今年の8耐を盛り上げた立役者というと、


トリック☆スター レーシング


ではないかと僕は思います。




”Sports DJ” シャーリー半田 オフィシャルブログ       ~ マシャリ日記 ~-200907261105001.jpg



決勝レーススタート前のグリッド上でのショットです。


ワークス経験のあるライダーが3人も登場するという、


カワサキファンにはたまらないドリームチーム。


そしてこのメンバーを実現させたのが、鶴田竜二選手兼監督です。




鶴田さんは91年にKAWASAKIのマシンで北川圭一さんと組んで、


そして92年にはHONDAのマシンでフレディ・スペンサーとのペアで


2年連続4位に入ったのがこれまでの最上位。


まだTT-F1の頃ですね。




僕の中では、99年に6位・00年に5位とプライベーター最上位で


チェッカーを受けたレースも印象に残っていますし、


06年には松戸直樹選手とのペアで8位でフィニッシュしています。




そのトリック☆スターに武石選手が加わったのが昨年。


92年には日本人初のポールポジションを奪った男・武石伸也選手。


その年の決勝では3位。そして94年には伊藤真一選手と組んで3位。




90年代後半にカワサキに移籍。


96年には柳川明選手と組んで5位。


97年の雨に見舞われたレースでは梁明選手とのペアで3位表彰台。


98年は芹沢太麻樹選手と組んで4位。同じペアで99年は5位。




00年にHONDAに復帰。カストロールカラーのCBRでWSSを戦うが、


シーズン途中でシートを喪失。




その数年後、ヨシムラから一度8耐に参戦するが、


途中でリタイヤせざるをえなかった。


それから武石選手の走る姿を見ることがなかったのですが、


その雄姿をもう一度見たいと思っていたファンは多かったはず。




そして井筒選手。


90年代後半にはチーム・ファンデーションから黄色いドゥカティで参戦し、


トッププライベーターとして名を馳せる。


(井筒選手の前には芳賀紀行選手もチームファンデーションに所属していた)




その井筒選手がカワサキワークス入りしたのは98年。


ちなみにその年の4メーカーの国内ワークスライダーは




○ HONDA (カストロール→ラッキーストライク)




伊藤真一選手 → 継続


武田雄一選手 → 継続


加藤大冶郎選手 → GP250チャンピオンを獲ったが国内継続。カラーはカストロールのまま。




○ YAMAHA (マルボロ)




吉川和多留選手 → 継続


芳賀紀行選手 → チャンピオンを獲りWSBへ


芳賀健輔選手 → GP250からSBへ


中野真矢選手 → GP250継続。エースとなりマシンはBPカラーになる。




○ SUZUKI (ラッキーストライク→スズキカラー)




北川圭一選手 → 継続


藤原克昭選手 → WGPへ


梁明選手 → カワサキワークスから移籍


加賀山就臣選手 → GP250継続


亀谷長純選手 → GP250継続




世界GPでは沼田憲保選手が、スズキワークスとして


RGV-ΓでGP250を戦っていた。


沼田選手のマシンは98年もラッキーストライクだった(はずだ)が、


全日本はスズキカラーのままだった。




98年いっぱいでスズキはGP250から撤退し、


加賀山選手・亀谷選手は99年からSBへチェンジ。


99年のスズキは全日本SBクラスに4人のワークスライダーが走るという大所帯でした。

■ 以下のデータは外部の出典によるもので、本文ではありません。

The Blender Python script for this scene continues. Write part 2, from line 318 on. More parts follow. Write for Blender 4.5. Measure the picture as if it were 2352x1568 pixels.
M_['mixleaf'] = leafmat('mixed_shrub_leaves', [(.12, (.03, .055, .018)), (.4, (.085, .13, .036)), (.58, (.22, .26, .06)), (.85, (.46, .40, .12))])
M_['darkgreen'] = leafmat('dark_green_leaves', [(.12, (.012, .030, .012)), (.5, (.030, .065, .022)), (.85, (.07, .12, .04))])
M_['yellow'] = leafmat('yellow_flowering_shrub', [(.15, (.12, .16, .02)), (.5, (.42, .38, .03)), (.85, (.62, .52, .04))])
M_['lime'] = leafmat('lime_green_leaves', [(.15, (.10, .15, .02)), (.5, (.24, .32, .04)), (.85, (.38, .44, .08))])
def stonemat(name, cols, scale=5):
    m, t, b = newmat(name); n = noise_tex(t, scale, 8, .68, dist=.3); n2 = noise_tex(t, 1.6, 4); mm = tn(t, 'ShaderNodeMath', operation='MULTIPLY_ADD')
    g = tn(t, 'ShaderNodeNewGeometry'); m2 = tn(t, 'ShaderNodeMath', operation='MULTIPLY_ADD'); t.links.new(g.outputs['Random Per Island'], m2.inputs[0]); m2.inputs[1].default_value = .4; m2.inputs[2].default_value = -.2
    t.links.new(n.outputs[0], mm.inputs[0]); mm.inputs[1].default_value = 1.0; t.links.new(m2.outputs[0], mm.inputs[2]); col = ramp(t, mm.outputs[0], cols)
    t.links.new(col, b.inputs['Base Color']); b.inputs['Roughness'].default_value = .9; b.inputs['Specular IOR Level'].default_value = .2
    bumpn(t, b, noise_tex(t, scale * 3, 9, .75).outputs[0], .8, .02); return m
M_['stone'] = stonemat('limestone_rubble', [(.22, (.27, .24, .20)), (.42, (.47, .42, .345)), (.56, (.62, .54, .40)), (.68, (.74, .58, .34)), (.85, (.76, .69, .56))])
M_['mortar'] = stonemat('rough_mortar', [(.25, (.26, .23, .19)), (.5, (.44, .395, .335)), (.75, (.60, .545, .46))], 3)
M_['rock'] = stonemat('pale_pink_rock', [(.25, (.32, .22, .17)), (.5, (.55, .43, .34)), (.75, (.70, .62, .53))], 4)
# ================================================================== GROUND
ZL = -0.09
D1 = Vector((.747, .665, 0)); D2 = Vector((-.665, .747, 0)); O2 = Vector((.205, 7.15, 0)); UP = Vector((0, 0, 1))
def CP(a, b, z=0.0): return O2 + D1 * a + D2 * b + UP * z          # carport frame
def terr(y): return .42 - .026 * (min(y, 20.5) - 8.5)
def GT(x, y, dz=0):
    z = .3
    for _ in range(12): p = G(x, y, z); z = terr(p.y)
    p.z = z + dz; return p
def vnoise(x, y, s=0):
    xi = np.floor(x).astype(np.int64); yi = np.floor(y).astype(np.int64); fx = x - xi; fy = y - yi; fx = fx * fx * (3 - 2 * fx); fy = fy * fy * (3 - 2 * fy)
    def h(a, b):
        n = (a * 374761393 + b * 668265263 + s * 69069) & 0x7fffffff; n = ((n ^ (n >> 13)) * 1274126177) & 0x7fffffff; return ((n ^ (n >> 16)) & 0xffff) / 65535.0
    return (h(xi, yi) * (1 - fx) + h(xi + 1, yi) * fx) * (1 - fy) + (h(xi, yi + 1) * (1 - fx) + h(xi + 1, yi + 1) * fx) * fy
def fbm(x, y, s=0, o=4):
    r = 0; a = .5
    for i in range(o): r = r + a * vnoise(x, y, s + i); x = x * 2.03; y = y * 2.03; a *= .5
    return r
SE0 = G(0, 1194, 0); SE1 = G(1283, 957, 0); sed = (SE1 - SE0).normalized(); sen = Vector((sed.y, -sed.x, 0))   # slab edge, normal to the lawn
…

ちなみにあの秋吉耕佑選手ですが、当時もスズキのテストライダーを務めていました。


97年には北川選手が大腿骨骨折という大怪我を負ったために


代役として全日本SB、そして藤原克昭選手と組んでラッキーストライクスズキで鈴鹿8耐に参戦。


98年はまたテストライダーに専念する事になりました。




そして、




○ KAWASAKI (もちろんライムグリーン)




武石伸也選手 → 継続


芹沢太麻樹選手 → ヨシムラから移籍


井筒仁康選手 → ファンデーションから移籍




3人、といってもレギュラー参戦だったのは武石選手と芹沢選手。


井筒選手は「開発ライダー」という位置付けだったために


フル参戦する事は許されず、スポット参戦を余儀なくされたのです。




しかし!




TIサーキット英田(現・岡山国際サーキット)でのレースで


スポット参戦ながらも一時トップを奪うという激走を魅せてくれた井筒選手。




終盤にポジションを下げてしまい、


結果的にそのレースは伊藤真一選手が制したのですが、


自分をアピールする数少ないチャンスをきっちり生かした井筒選手。




翌年からはもちろんフル参戦。


そして00年の全日本SBチャンピオンとなったのです。




00年と言うと、井筒選手は柳川選手と組んで8耐に参戦しました。


あれは夕方の時間帯だったかな?


2位を走っていた井筒選手がトップとの差をグングン詰めていた時に、


S字か逆バンクかのどちらかで痛恨の転倒!!




その井筒選手が転倒してしまった場所に向かって


さながら「人民大移動」のごとく、お客さんが


大挙して詰め掛けていた記憶があります。




01年からのWSB参戦を経て、HONDAに電撃移籍しての国内復帰。


04年には全日本JSBチャンピオンと鈴鹿8耐制覇というWタイトルを獲得した後、


プロゴルファーを目指し、その年限りでレース界を離れた井筒選手。




その井筒選手が久々にライムグリーンのツナギに身を包み


レース界に復帰することになった09年。




鈴鹿8耐で我々は、ベテランの底力をまざまざと見せ付けられました。




スタートからしばらくして降り始めた雨。


レインタイヤに交換するほどではないとはいえ


溝の彫られていないスリックタイヤで


いつ足元をすくわれるか分からない。




なかなかペースを上げられないライダーが多い中、


トップのマシンより6~7秒早いタイムをマークして


どんどんポジションを上げる武石選手。


ワークスライダーとして色々なコンディションの中を走りこんだ経験が


こういう所で生きてくるのか!




ちょい濡れスリックでの武石選手の速さ。


4輪で言うならば、アンドレ・ロッテラーか!?




デグナー立ち上がりの立体交差の先で


桜井ホンダの亀谷選手を抜いて2位に上がるとき、


亀谷選手の方をチラッと向いて左手を上げて


「すまんねぇ、お先~」とばかりに抜いていった武石選手。


スカパーでもバッチリ映されてましたね。




そして井筒選手ですが、スティントのたびに雨脚が強くなり


セーフティカーが出る展開。


そんな中でも集中力を切らさずラップを刻んでいく。




その二人のライダーのまとめ役となった鶴田選手。


第3ライダー登録はされていたのですが決勝では監督に徹して、


ピットウォールとピット、そしてチームスィートを何度も行ったり来たり。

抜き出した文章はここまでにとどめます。